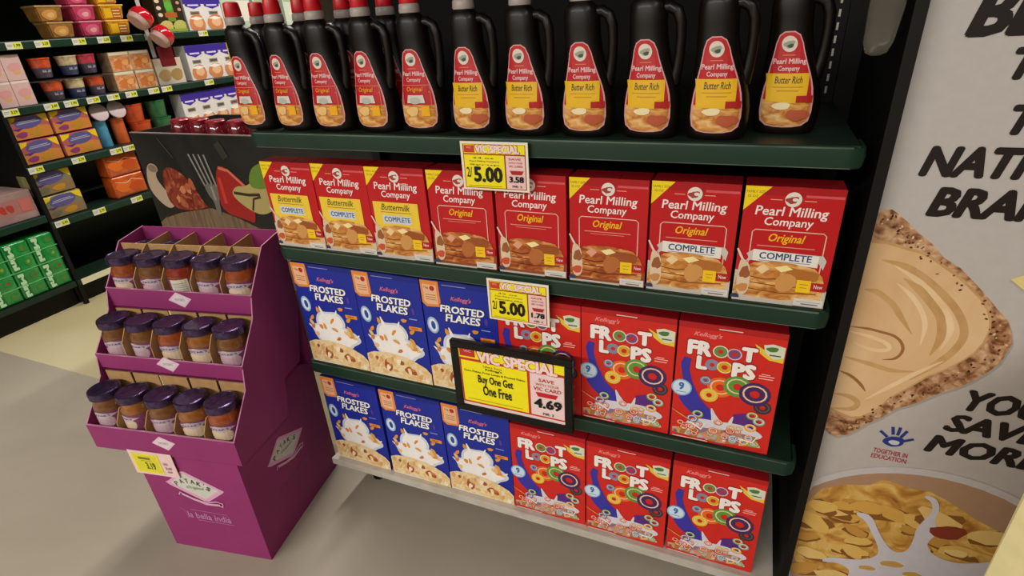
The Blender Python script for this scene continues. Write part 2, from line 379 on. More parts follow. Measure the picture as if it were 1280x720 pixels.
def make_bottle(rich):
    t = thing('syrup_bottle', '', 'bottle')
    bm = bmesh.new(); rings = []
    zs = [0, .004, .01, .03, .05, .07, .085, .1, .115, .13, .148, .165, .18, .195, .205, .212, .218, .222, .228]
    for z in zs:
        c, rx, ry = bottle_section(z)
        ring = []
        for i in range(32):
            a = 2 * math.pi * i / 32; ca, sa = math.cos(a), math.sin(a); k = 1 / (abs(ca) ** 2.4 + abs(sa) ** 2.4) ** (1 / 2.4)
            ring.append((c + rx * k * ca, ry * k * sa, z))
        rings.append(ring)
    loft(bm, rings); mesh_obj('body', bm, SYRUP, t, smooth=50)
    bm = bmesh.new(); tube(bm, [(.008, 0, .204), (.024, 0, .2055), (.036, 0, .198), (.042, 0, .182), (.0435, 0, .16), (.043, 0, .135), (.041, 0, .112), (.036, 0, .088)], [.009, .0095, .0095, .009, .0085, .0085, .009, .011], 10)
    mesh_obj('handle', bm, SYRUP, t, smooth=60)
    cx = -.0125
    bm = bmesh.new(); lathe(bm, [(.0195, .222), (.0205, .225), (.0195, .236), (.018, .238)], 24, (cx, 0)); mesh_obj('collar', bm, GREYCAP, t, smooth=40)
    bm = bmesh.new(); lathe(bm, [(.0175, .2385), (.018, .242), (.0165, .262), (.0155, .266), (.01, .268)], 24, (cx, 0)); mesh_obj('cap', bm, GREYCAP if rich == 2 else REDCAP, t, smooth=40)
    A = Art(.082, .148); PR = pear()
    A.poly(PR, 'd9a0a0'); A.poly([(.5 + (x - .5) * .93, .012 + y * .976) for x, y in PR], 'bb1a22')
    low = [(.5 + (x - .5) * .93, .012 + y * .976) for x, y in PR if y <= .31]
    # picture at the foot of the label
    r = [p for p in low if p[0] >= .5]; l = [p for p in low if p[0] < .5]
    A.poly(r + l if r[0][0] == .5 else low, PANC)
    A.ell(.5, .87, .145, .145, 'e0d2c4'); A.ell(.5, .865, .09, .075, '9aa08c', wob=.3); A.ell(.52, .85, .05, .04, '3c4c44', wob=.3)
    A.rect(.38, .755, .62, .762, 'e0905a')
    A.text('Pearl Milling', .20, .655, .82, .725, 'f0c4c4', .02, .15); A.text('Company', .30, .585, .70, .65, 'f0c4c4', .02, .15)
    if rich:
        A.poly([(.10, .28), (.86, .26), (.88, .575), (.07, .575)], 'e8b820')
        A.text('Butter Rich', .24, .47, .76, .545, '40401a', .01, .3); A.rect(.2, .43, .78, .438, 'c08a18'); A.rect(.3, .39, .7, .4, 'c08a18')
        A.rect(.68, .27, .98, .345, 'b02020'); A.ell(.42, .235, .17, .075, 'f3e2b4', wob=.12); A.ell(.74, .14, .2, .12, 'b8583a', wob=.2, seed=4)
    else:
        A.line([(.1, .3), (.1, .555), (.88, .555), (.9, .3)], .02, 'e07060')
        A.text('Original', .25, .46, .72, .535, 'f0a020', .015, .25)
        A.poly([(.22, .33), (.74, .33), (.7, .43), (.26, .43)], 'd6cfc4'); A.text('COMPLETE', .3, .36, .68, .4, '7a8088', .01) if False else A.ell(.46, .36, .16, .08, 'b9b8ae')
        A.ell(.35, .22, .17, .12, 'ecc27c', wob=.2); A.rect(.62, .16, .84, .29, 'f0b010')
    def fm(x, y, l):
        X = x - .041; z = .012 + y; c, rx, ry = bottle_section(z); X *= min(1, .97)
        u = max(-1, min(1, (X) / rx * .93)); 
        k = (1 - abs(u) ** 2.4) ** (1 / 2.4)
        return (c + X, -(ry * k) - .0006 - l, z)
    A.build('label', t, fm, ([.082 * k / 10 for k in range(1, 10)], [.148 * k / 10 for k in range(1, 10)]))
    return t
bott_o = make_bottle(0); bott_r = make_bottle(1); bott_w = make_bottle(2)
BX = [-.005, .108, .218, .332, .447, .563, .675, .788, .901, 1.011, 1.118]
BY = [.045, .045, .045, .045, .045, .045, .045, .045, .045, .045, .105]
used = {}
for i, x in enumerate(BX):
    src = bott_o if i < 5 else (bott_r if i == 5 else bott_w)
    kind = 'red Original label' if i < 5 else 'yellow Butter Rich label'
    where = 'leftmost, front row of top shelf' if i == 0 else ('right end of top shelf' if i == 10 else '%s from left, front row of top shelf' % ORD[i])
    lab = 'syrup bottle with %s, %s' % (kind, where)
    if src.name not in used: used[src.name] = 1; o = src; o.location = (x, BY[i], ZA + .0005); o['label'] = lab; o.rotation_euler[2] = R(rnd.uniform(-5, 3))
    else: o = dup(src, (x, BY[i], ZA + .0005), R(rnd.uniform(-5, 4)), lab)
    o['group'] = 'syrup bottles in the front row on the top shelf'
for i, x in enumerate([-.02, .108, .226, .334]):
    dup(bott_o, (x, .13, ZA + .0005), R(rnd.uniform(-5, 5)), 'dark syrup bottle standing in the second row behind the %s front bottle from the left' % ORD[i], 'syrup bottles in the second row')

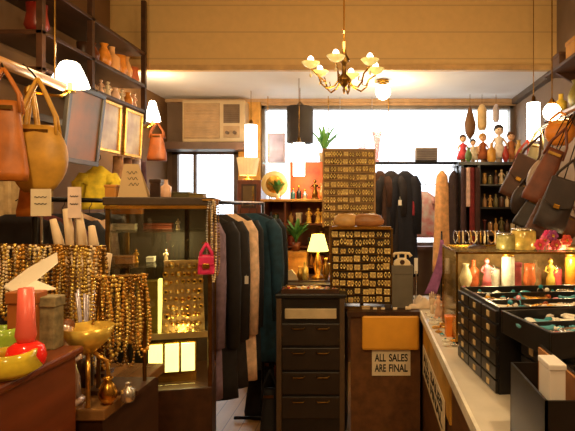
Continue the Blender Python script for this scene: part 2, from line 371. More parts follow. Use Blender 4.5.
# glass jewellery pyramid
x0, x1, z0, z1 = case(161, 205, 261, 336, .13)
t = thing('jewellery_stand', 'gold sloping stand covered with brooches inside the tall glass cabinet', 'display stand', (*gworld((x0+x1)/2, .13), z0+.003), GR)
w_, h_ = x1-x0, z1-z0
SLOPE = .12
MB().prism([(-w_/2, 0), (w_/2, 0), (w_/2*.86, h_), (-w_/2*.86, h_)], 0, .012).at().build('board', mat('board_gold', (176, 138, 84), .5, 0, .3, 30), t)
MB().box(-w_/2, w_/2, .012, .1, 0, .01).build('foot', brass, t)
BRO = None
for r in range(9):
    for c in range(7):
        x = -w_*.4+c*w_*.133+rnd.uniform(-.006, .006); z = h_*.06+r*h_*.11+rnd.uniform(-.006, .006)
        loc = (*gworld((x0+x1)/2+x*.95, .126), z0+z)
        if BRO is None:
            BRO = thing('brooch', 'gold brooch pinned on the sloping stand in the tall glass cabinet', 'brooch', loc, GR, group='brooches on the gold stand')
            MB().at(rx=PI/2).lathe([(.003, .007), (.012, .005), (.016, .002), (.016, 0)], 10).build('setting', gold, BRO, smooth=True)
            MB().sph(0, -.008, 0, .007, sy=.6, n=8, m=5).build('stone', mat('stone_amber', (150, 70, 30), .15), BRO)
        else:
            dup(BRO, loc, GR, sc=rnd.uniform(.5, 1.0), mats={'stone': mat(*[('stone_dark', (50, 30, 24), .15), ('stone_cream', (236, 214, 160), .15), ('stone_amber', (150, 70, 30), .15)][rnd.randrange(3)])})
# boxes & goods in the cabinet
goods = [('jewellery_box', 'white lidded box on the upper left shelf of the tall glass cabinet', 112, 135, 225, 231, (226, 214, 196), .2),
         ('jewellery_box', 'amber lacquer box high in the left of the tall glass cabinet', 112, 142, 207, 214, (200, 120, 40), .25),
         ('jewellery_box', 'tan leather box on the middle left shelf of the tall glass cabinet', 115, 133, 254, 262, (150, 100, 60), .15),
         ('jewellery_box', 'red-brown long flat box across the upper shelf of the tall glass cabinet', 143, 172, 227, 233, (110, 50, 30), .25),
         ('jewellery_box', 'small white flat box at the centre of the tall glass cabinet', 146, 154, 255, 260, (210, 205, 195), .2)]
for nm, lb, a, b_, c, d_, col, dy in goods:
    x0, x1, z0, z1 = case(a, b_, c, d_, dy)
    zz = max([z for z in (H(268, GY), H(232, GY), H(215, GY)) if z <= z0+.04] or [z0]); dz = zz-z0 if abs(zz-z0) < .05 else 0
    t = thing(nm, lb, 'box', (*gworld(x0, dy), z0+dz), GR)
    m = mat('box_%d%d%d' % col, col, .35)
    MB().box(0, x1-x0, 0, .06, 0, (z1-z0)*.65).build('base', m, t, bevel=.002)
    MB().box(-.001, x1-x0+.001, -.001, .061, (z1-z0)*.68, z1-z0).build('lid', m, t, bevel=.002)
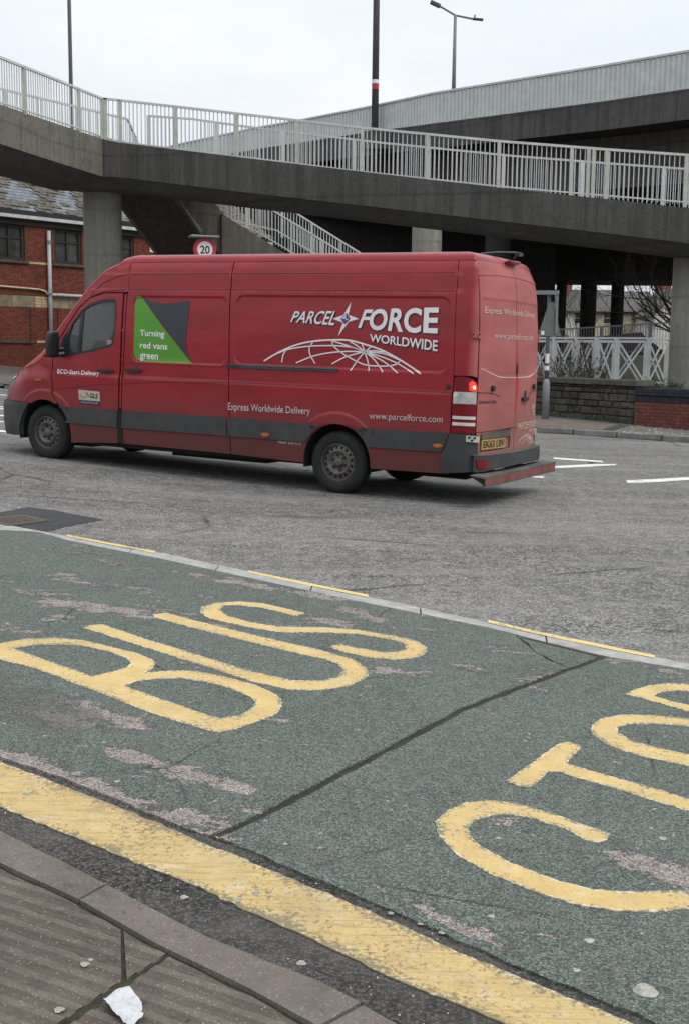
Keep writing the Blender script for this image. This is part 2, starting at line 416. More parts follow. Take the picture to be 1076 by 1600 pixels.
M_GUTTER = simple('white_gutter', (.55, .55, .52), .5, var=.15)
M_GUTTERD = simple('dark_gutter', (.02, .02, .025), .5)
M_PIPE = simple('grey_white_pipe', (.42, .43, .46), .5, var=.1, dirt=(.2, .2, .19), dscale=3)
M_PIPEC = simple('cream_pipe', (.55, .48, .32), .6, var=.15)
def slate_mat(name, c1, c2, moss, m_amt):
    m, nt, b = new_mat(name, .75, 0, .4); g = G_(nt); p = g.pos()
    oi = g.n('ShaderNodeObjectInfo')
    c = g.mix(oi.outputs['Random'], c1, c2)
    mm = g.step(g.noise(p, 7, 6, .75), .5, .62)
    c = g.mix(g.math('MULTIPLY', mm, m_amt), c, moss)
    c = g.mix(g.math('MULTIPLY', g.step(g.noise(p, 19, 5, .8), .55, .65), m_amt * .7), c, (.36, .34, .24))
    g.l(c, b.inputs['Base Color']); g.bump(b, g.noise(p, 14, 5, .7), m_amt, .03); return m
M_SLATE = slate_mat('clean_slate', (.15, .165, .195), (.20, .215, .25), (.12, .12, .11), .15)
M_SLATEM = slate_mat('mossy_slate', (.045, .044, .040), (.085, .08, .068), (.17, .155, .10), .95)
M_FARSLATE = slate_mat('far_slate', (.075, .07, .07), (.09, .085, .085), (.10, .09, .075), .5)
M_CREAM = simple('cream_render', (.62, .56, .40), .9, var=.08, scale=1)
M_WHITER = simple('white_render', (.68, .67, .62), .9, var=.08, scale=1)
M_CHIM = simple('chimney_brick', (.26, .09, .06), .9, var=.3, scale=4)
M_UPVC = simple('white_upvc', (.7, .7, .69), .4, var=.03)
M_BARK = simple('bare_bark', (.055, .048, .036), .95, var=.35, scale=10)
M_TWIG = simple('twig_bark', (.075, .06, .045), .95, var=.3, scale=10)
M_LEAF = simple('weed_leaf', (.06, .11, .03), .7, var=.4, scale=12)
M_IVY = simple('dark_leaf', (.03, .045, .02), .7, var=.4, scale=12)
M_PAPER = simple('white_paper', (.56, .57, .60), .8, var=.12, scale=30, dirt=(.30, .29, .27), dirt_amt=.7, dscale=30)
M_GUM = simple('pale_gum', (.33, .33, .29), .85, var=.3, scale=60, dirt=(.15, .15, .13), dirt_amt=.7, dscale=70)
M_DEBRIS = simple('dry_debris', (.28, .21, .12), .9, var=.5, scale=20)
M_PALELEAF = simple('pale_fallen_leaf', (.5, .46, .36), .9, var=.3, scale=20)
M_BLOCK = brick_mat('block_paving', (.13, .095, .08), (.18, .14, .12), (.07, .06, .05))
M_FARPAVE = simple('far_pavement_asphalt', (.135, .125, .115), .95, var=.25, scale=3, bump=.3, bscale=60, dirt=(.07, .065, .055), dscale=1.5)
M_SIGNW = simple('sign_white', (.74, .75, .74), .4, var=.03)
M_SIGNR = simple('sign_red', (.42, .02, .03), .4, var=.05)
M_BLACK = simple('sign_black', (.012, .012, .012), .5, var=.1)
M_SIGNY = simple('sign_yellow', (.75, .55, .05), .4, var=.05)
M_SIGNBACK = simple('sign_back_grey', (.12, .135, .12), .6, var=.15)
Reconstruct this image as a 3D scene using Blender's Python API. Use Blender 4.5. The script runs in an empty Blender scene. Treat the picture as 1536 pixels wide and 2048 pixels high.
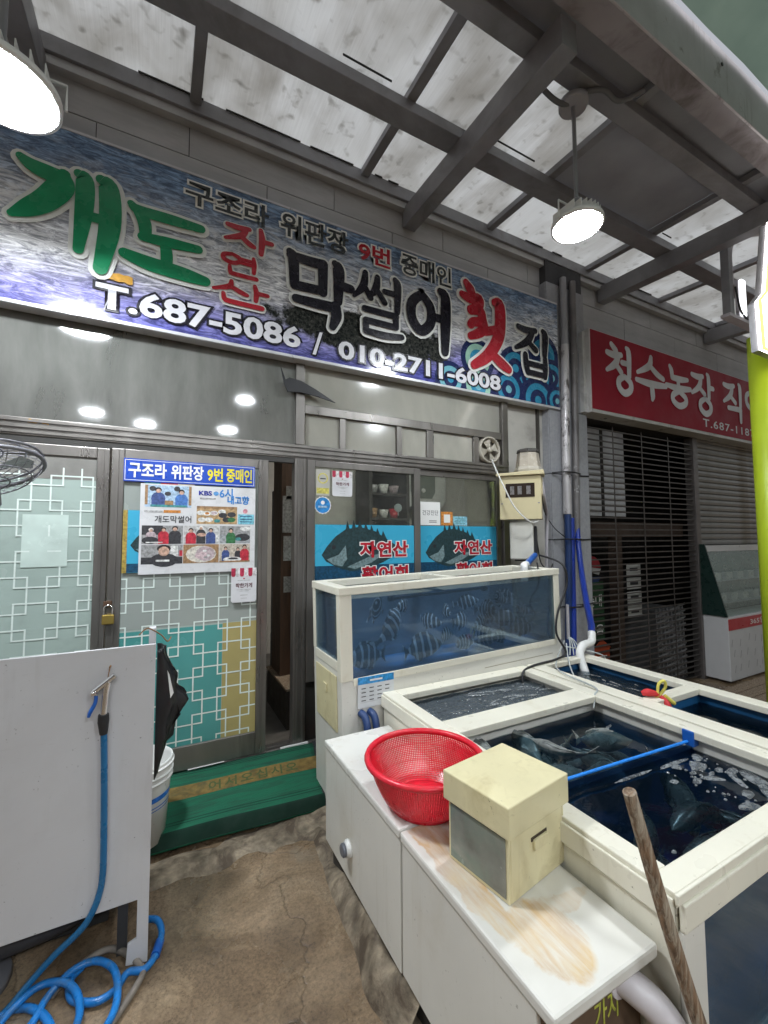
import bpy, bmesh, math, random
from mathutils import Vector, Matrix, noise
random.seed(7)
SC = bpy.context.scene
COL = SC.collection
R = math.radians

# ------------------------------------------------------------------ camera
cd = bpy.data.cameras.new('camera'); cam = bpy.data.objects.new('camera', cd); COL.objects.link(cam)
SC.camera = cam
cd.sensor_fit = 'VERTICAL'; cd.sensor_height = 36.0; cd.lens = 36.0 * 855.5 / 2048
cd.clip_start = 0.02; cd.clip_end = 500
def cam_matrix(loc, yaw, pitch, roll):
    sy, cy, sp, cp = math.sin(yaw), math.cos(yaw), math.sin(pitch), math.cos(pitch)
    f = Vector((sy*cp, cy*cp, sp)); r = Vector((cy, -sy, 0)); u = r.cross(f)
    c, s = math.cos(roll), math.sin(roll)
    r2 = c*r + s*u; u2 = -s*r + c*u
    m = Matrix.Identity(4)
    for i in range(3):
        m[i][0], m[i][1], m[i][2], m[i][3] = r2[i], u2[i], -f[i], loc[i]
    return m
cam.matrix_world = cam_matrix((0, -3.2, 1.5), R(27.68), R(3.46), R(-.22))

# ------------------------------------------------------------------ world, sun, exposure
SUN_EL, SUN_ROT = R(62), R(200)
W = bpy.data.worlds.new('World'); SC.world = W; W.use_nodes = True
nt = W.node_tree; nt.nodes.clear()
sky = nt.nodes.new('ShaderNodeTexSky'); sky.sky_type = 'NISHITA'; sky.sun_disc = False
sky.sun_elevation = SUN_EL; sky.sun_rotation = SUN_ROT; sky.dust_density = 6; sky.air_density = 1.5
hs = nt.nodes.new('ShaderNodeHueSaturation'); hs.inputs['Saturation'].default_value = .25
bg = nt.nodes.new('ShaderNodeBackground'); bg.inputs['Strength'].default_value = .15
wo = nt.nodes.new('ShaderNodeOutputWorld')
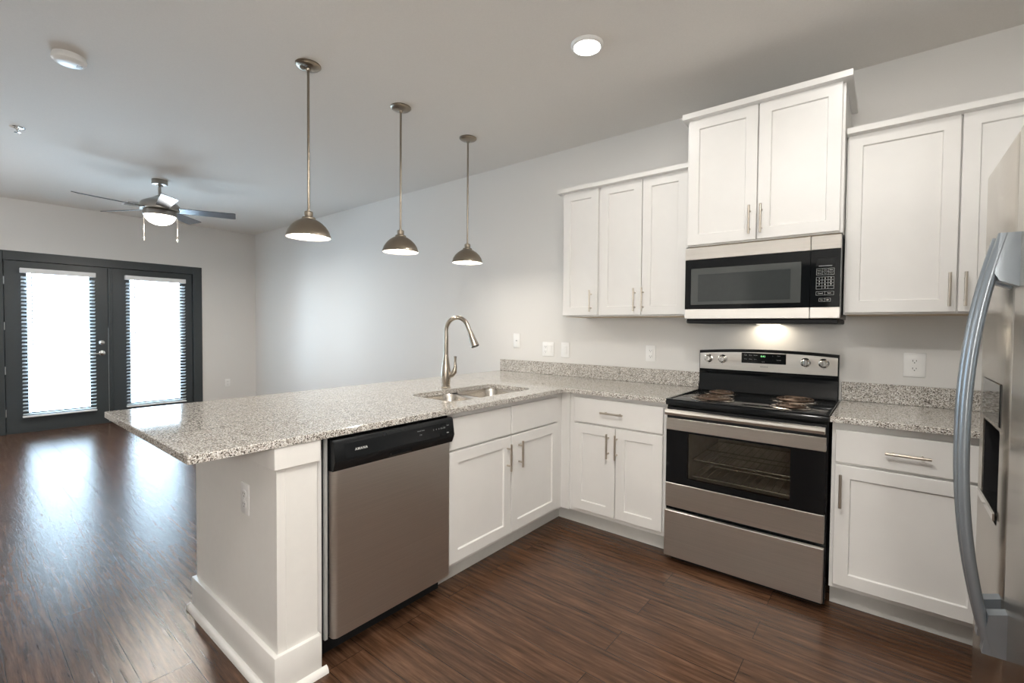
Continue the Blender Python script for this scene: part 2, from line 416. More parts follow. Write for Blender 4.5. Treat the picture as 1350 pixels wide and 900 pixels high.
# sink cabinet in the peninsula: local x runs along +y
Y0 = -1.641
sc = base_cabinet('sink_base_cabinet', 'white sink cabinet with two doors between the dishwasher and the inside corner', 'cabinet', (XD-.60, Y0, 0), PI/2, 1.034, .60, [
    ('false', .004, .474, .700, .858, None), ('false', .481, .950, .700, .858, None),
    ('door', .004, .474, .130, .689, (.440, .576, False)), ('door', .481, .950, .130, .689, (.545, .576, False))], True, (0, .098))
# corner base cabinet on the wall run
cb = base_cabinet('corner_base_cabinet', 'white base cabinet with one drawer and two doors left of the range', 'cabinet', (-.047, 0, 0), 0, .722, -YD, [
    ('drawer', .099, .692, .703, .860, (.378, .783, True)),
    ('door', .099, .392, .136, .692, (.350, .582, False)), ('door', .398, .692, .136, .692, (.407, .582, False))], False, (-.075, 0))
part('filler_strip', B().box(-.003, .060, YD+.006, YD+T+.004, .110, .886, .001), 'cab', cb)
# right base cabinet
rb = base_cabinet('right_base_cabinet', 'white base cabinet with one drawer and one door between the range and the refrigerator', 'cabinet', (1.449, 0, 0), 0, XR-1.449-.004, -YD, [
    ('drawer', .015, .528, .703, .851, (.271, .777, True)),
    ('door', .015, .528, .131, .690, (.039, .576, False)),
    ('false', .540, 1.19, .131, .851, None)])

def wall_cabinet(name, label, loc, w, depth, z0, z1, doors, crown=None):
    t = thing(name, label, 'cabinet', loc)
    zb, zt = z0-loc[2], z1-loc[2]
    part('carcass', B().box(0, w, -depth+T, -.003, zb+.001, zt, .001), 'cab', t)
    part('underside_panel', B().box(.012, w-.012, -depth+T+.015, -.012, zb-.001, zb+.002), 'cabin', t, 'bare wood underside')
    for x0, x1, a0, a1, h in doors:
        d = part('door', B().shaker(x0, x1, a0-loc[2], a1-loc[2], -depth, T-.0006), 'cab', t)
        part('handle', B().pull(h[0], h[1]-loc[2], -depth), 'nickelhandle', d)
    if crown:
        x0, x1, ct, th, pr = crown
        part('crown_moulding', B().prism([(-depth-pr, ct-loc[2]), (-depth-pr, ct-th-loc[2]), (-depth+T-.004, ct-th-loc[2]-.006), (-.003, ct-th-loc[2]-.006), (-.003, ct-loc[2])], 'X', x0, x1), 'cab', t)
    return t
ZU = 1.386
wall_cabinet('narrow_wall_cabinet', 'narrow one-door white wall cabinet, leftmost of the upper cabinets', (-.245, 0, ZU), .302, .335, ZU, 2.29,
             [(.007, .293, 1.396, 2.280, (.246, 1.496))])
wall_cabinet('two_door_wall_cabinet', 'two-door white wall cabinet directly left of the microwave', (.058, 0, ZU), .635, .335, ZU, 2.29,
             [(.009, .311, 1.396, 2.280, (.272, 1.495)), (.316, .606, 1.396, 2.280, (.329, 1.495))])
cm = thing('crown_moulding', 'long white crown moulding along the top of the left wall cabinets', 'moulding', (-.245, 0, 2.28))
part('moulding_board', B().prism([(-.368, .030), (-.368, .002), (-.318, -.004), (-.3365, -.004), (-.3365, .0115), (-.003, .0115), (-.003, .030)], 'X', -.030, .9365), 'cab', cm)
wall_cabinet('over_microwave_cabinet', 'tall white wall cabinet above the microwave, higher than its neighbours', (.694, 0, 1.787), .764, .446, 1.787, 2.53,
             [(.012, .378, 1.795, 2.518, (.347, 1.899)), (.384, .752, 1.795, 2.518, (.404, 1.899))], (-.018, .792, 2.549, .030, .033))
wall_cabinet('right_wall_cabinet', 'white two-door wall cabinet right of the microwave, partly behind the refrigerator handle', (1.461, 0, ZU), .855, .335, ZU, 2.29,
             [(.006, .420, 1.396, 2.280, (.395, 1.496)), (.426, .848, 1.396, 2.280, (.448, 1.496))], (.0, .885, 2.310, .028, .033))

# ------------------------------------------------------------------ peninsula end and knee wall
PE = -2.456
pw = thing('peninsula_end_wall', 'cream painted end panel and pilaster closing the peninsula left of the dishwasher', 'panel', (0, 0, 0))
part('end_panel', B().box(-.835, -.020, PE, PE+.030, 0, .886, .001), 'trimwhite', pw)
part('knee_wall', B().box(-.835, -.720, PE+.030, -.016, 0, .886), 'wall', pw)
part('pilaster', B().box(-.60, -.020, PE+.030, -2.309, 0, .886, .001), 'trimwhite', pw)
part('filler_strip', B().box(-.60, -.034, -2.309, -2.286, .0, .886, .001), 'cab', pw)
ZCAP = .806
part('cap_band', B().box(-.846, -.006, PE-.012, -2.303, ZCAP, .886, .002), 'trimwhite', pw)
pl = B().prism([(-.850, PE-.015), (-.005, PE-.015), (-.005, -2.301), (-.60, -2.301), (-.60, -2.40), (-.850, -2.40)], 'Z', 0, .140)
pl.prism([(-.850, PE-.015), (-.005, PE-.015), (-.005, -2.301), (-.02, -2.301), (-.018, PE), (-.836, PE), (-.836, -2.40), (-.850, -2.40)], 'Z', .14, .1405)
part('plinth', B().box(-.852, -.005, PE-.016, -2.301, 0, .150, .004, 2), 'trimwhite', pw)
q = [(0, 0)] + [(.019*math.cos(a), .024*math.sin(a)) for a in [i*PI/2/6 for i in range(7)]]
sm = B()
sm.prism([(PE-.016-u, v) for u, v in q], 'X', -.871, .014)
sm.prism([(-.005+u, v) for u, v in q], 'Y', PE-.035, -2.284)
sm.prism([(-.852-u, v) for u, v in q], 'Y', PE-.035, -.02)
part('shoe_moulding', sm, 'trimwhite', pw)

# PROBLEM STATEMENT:
From the listing above, restate verbatim the lines running from the one with "Reconstruct this image" through the one with "R = math.radians", inclusive, but not the pictures.

# EXERCISE RESULT:
Reconstruct this image as a 3D scene using Blender's Python API. Use Blender 4.5. The script runs in an empty Blender scene. Treat the picture as 1536 pixels wide and 2048 pixels high.
import bpy, bmesh, math, random
from mathutils import Vector, Matrix, noise
random.seed(7)
SC = bpy.context.scene
COL = SC.collection
R = math.radians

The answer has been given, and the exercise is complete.